Unfortunately, it seems that people who think like this do seek power in all branches of the U.S. government. The problem is not that religious people serve in governmental positions, from the President on down, but that people who refuse to see anything in other than religious terms are serving in those positions. In particular, we are at the tail end of an executive administration where “Do you believe in God?” has been substituted with “Do you believe in Democracy?” The President has been careful not to articulate his policies in terms of theology, but he has not been shy about noting that his beliefs are much like those of Paul Deffebach, that he is in office because God put him there. He can justify the military enforcement of “democracy” on others by believing that he is doing the work of God through the United States.

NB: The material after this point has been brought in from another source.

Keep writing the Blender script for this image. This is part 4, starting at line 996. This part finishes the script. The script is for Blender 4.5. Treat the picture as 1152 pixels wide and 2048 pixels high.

You can try to spin the present administration as the handmaiden of oil companies, but while there may be truth in that assessment, we all know that the American people did not support the invasion of Iraq because they cared about oil companies. Many of them believed with the President that we were on a mission from God.
The principles that guide our nation should be derived from continuing practical reassessment, not from false ideas about divine origins. People who believe they act on behalf of God can never believe they are wrong and people who never believe they are wrong are just about the most dangerous kind of people out there. Although I do not think the three principles stated above—in my version, not Deffebach’s—are wrong, I do think it is absolutely imperative that we remain open to the possibility that they could be wrong, or in need of revision.
If we cannot open ourselves to the possibility that the basic tenets of our society are wrong, then we cannot possibly reaffirm those tenets in any meaningful way.